I ask myself, how can I write about Mae Sot in such a way that gives the same impression as one gets from simply being there. I can’t. I know I can’t create the same reality through my words but I will try to give impressions, sights and breathe life back into my memories. So many things happened while I was in Mae Sot. Again, I don’t want to summarise anything…

 

The students, aged between 18-23, were and are the reason that people keep returning to Minmahaw School. I had never taught before or even worked in a school and they said that Minmahaw was a teacher’s paradise, because all of the students wanted to be there, they knew how important this year was and how much could come from it. Their names were extremely difficult to remember because they are not sounds (or letters combined in positions to make certain sounds) that I was used to. For example ‘Ky’ makes a ‘J’ sound.
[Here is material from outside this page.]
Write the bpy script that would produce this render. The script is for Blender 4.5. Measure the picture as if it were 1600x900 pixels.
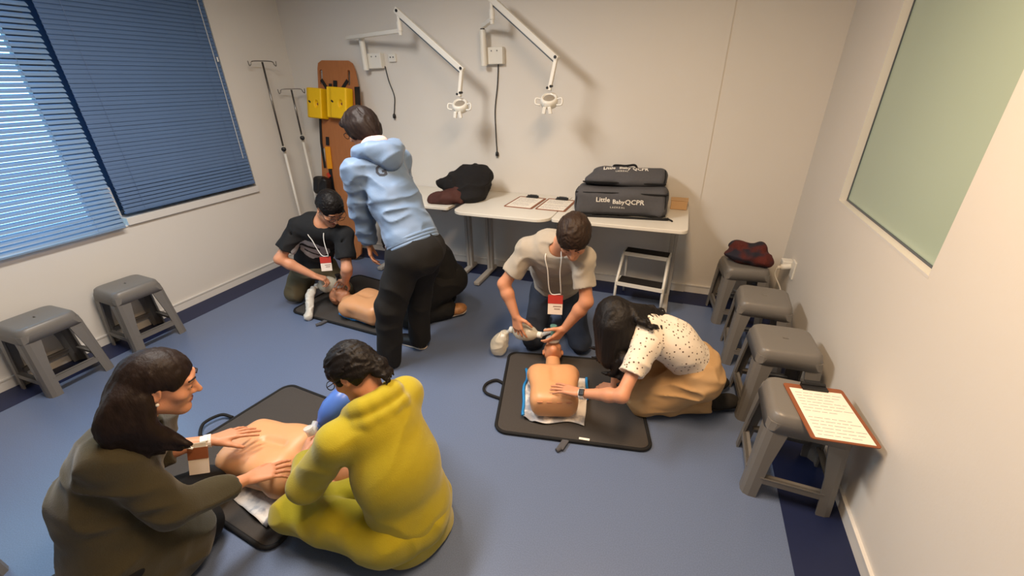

So the currency in Myanmar is Kyat but pronounced Jat. The students of Minmahaw School amazed me everyday, with their poems and ideas and behavior towards one another. They had been born into a different world, a world that was harsh and unfair, but one that had taught them humanity and goodness. They took nothing for granted and treated each other with respect and gentility. Brian let me teach a creative writing class and for this I googled ‘creative art’ and printed a few pictures in colour to give to the students. From these pictures I would ask them to think about 1. Mood/atmosphere, 2. Character, 3. Setting, 4. What would happen if the picture came to life? This turned out to be a great activity. They analyzed the images in the same way you would analyze the opening of a story. We compiled all the groups’ different ideas for each image and this gave them plenty of material to write a poem based on one of the images for homework.